Female participation in paid work is considered good gender but it refers to the social reality which exists only in some societies. Despite the tradition of high female employment, gender equality legislation, institutions for working mothers- there is a relatively similar attitude towards gender roles among the population (mainly rural areas). 


-Almost half of the working women say that they spend more time on parenting than on their career.


-It’s also been noticed that men’s sports are more visible than women’s that are doing a toll on women’s self-esteem.


 


Attitude towards gender roles starts to form during the adolescent period. A survey was conducted with 1752 students of Grade 6 in Hyderabad. Multiple regression models have been developed based on factors associated with boys' and girls' attitudes to gender. And it showed that:



  • In boys, patriarchal gender beliefs were higher than girls and associated with hunger, depression and being a victim to/perpetrator of violence.

  • In girls, hunger, experiencing corporal punishment at home.


 


Women’s risk of inequality and violence is particularly high when women and people in here vicinity shares beliefs about the acceptability of biased treatment and violence. So people need to develop and implement strategies at the youth or adolescent level to prevent unfairness against women/girls and males too. Because youth is the stage when engagement and enactment among the boys are associated with patriarchal gender attitudes; and for girls, it becomes something they grow habitual to. Intervention might be necessary for the development of a child. Education should be considered important because it empowers women and allows crossing the bridge between the private world to public world for employment and liberation. 


Gender equality starts at home and it will be achieved when men will start sharing domestic duties at home and becoming equal partners. By that, they will set an example to the younger generation and influence them. By teaching the sons that household chores are not only women’s job it’s their responsibility too. 


#ShareTheLoad is a campaign and advertisement by Ariel based solely on gender equality and addressing the unequal expectation placed on men and women from childhood. It addresses the stereotype that takes place in reality and questions whether the laundry is mums or women’s job and asks their sons to share the duties. There are many ads relating to this one in which a father notices his daughter juggle her life from work to home where she does all the work and apologizes for not setting a good example for his children and decides to change that by small step by helping his wife. In another ad, we see that a mother realizes how unequally she raised her two children and correcting by teaching her son to do laundry. 
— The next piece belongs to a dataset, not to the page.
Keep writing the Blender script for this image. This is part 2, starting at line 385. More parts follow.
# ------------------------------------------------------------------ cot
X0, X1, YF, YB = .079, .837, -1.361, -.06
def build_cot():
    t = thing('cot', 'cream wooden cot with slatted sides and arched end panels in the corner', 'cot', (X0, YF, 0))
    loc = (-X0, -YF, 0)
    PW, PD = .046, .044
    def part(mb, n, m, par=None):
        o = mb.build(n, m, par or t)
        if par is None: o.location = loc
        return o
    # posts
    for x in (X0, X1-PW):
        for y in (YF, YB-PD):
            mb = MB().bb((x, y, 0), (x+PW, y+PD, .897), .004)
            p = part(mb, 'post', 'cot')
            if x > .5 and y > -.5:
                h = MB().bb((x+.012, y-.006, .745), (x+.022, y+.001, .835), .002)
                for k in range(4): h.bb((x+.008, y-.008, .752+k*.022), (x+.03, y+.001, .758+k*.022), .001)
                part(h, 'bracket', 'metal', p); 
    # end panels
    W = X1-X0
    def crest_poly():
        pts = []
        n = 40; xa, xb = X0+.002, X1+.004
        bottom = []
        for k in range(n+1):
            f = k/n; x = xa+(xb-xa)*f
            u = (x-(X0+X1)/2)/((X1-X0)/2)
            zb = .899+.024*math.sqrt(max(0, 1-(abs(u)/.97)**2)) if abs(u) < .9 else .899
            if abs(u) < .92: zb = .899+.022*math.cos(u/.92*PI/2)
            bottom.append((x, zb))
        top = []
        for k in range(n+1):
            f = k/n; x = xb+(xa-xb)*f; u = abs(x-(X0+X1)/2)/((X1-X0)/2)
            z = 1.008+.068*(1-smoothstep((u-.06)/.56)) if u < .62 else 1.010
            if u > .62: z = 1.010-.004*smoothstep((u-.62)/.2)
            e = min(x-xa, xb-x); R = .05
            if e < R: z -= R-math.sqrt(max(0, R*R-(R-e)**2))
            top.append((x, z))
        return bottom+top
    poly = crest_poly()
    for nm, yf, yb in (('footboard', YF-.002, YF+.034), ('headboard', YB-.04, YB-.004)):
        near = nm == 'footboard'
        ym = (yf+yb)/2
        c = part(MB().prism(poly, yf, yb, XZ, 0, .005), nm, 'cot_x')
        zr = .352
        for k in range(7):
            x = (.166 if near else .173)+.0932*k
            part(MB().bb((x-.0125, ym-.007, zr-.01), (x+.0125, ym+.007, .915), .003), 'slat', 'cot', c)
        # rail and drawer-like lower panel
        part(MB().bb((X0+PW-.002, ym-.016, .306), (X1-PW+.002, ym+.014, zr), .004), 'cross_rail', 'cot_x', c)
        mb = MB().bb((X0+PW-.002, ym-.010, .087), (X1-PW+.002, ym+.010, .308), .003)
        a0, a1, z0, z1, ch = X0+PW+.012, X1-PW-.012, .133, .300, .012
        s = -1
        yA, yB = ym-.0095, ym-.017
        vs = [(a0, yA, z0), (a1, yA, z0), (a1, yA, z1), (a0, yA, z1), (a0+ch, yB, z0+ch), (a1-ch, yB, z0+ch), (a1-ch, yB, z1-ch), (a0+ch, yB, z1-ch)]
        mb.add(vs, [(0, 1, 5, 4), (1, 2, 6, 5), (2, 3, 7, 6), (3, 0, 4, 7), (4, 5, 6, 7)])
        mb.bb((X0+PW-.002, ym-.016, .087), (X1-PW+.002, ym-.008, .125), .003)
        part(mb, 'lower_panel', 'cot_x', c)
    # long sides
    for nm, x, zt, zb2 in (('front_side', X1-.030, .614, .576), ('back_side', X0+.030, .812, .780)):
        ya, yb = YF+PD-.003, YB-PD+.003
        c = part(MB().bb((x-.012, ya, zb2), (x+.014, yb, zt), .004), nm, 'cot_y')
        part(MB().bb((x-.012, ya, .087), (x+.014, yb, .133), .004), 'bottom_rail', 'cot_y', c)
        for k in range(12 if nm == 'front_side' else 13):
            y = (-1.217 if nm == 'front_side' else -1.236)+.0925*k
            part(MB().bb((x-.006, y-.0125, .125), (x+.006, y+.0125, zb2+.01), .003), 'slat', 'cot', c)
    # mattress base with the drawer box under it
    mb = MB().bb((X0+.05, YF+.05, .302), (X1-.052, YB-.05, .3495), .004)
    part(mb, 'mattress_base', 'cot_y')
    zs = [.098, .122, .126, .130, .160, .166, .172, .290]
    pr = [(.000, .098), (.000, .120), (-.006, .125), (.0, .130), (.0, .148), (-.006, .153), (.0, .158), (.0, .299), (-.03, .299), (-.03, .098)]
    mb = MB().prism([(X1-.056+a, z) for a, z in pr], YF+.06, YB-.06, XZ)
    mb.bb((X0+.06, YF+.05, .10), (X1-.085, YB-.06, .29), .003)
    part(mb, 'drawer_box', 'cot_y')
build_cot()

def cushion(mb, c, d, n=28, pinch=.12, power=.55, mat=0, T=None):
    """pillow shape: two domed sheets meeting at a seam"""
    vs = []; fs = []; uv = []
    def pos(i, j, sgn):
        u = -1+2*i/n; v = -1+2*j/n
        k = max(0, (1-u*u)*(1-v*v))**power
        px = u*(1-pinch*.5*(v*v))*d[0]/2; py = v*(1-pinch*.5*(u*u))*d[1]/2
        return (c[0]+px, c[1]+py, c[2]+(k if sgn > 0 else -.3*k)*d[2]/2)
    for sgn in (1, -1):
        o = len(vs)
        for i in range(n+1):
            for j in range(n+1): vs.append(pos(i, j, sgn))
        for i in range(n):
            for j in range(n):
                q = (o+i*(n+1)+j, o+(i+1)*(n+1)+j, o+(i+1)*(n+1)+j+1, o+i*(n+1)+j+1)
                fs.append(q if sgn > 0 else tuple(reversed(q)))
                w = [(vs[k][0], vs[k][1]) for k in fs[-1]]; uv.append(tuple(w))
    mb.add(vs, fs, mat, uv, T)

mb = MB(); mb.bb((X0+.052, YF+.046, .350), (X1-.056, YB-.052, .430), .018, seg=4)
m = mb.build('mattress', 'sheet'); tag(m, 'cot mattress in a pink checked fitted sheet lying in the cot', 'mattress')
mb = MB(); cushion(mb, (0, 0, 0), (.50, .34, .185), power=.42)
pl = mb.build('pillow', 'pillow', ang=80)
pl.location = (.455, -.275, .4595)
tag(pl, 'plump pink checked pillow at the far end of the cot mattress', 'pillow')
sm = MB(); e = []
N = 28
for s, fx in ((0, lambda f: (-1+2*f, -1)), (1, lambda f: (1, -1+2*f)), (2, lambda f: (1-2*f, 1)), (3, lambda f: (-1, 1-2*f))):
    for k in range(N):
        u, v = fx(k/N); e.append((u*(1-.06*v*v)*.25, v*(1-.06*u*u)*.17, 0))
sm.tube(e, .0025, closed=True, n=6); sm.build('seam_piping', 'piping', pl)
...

Despite all these efforts at the global level and actions at all the levels there remains a problem of implementation but as you can see change and achievement have been made and happened but the pace is too slow. Despite the awareness, the change is slow because men at all levels had not been included. Representation of women should be increased in public spheres and it’s essential to consider women to be equal in household and society. 


Gender equality cannot be achieved by focusing solely on women and changing only women. Many men who are already committed to gender equality may be great role models to other men and boys and others can give attention to young boys who are less rooted in their attitude and personalities. There is a need to generate importance towards gender equality for men and boys as well as women and girls. Gender sensitization should be integrated into young girls and boys that support the rights of a being; guides them to the approach to understanding the cultural and social structure of gender that shapes the experience of men and women in society. Men should understand the important role they can play in promoting and systematically identify gender equality.